* **Given data**

■ ■ ■ ■ ■ ■ ■

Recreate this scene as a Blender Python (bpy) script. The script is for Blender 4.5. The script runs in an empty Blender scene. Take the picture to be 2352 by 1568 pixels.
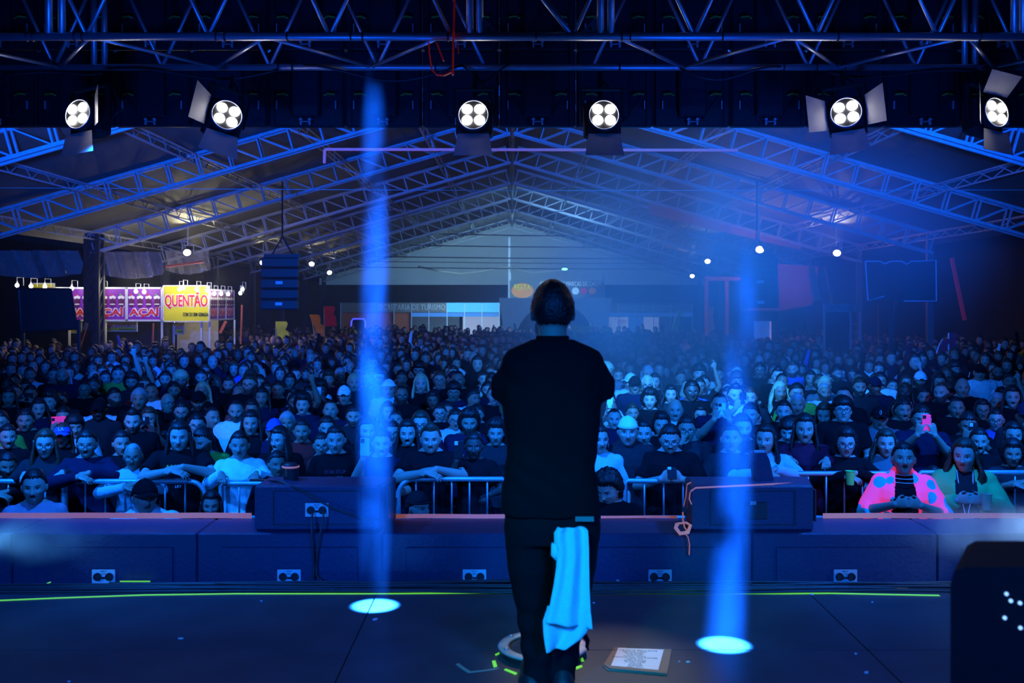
import bpy, math, random
import numpy as np
from mathutils import Vector, Matrix, Euler

random.seed(7)
C = bpy.context.scene.collection
SC = bpy.context.scene

# ------------------------------------------------------------------ camera, world, lights, exposure
F_PX = 2287.0           # 35 mm lens on a 2352 px wide frame
CAM_H = 1.6             # above the stage floor (stage floor is z = 0)
GROUND = -1.05          # festival ground below the stage
HORIZON = 700.0

cam_d = bpy.data.cameras.new('camera')
cam = bpy.data.objects.new('camera', cam_d)
C.objects.link(cam)
cam.location = (0, 0, CAM_H)
cam.rotation_euler = (math.pi / 2, 0, 0)
cam_d.sensor_width = 36.0
cam_d.lens = 35.0
cam_d.shift_y = -84.0 / 2352.0
cam_d.clip_end = 300
cam_d.dof.use_dof = True
cam_d.dof.focus_distance = 9.2
cam_d.dof.aperture_fstop = 3.2
SC.camera = cam

SC.view_settings.view_transform = 'Standard'
SC.view_settings.look = 'None'
SC.view_settings.exposure = 0.0
SC.view_settings.gamma = 1.0
SC.view_settings.use_curve_mapping = False
SC.cycles.use_denoising = True
SC.cycles.max_bounces = 4
SC.cycles.diffuse_bounces = 2
SC.cycles.glossy_bounces = 2
SC.cycles.transmission_bounces = 2
SC.cycles.transparent_max_bounces = 8
SC.cycles.volume_bounces = 0
SC.cycles.volume_step_rate = 1.0
SC.cycles.volume_max_steps = 48
SC.cycles.use_adaptive_sampling = True
SC.cycles.adaptive_threshold = 0.06
SC.cycles.sample_clamp_indirect = 3.0
SC.cycles.use_light_tree = True
SC.cycles.caustics_reflective = False
SC.cycles.caustics_refractive = False

W = bpy.data.worlds.new('night')
SC.world = W
W.use_nodes = True
W.node_tree.nodes['Background'].inputs[0].default_value = (0.004, 0.03, 0.18, 1)
W.node_tree.nodes['Background'].inputs[1].default_value = 0.045


def P(px, py, Y):
    """pixel of the photograph at depth Y -> world point"""
    return Vector(((px - 1176.0) * Y / F_PX, Y, CAM_H - (py - HORIZON) * Y / F_PX))


def light(kind, name, loc, target, color, power, size=0.1, spot=30, blend=0.5):
    d = bpy.data.lights.new(name, kind)
    d.color = color
    d.energy = power
    if kind == 'SPOT':
        d.spot_size = math.radians(spot)
        d.spot_blend = blend
        d.shadow_soft_size = size
    elif kind == 'AREA':
        d.size = size
    else:
        d.shadow_soft_size = size
    o = bpy.data.objects.new(name, d)
    C.objects.link(o)
    o.location = loc
    if target is not None:
        o.rotation_euler = (Vector(target) - Vector(loc)).to_track_quat('-Z', 'Y').to_euler()
    return o


BLUE = (0.003, 0.155, 1.0)
DEEP = (0.002, 0.07, 1.0)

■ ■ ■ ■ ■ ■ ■

* **Your task**
Each line of the data is to be duplicated exactly; pictures stay out of the copy.

* **Response**
Recreate this scene as a Blender Python (bpy) script. The script is for Blender 4.5. The script runs in an empty Blender scene. Take the picture to be 2352 by 1568 pixels.
import bpy, math, random
import numpy as np
from mathutils import Vector, Matrix, Euler

random.seed(7)
C = bpy.context.scene.collection
SC = bpy.context.scene

# ------------------------------------------------------------------ camera, world, lights, exposure
F_PX = 2287.0           # 35 mm lens on a 2352 px wide frame
CAM_H = 1.6             # above the stage floor (stage floor is z = 0)
GROUND = -1.05          # festival ground below the stage
HORIZON = 700.0

cam_d = bpy.data.cameras.new('camera')
cam = bpy.data.objects.new('camera', cam_d)
C.objects.link(cam)
cam.location = (0, 0, CAM_H)
cam.rotation_euler = (math.pi / 2, 0, 0)
cam_d.sensor_width = 36.0
cam_d.lens = 35.0
cam_d.shift_y = -84.0 / 2352.0
cam_d.clip_end = 300
cam_d.dof.use_dof = True
cam_d.dof.focus_distance = 9.2
cam_d.dof.aperture_fstop = 3.2
SC.camera = cam

SC.view_settings.view_transform = 'Standard'
SC.view_settings.look = 'None'
SC.view_settings.exposure = 0.0
SC.view_settings.gamma = 1.0
SC.view_settings.use_curve_mapping = False
SC.cycles.use_denoising = True
SC.cycles.max_bounces = 4
SC.cycles.diffuse_bounces = 2
SC.cycles.glossy_bounces = 2
SC.cycles.transmission_bounces = 2
SC.cycles.transparent_max_bounces = 8
SC.cycles.volume_bounces = 0
SC.cycles.volume_step_rate = 1.0
SC.cycles.volume_max_steps = 48
SC.cycles.use_adaptive_sampling = True
SC.cycles.adaptive_threshold = 0.06
SC.cycles.sample_clamp_indirect = 3.0
SC.cycles.use_light_tree = True
SC.cycles.caustics_reflective = False
SC.cycles.caustics_refractive = False

W = bpy.data.worlds.new('night')
SC.world = W
W.use_nodes = True
W.node_tree.nodes['Background'].inputs[0].default_value = (0.004, 0.03, 0.18, 1)
W.node_tree.nodes['Background'].inputs[1].default_value = 0.045


def P(px, py, Y):
    """pixel of the photograph at depth Y -> world point"""
    return Vector(((px - 1176.0) * Y / F_PX, Y, CAM_H - (py - HORIZON) * Y / F_PX))


def light(kind, name, loc, target, color, power, size=0.1, spot=30, blend=0.5):
    d = bpy.data.lights.new(name, kind)
    d.color = color
    d.energy = power
    if kind == 'SPOT':
        d.spot_size = math.radians(spot)
        d.spot_blend = blend
        d.shadow_soft_size = size
    elif kind == 'AREA':
        d.size = size
    else:
        d.shadow_soft_size = size
    o = bpy.data.objects.new(name, d)
    C.objects.link(o)
    o.location = loc
    if target is not None:
        o.rotation_euler = (Vector(target) - Vector(loc)).to_track_quat('-Z', 'Y').to_euler()
    return o


BLUE = (0.003, 0.155, 1.0)
DEEP = (0.002, 0.07, 1.0)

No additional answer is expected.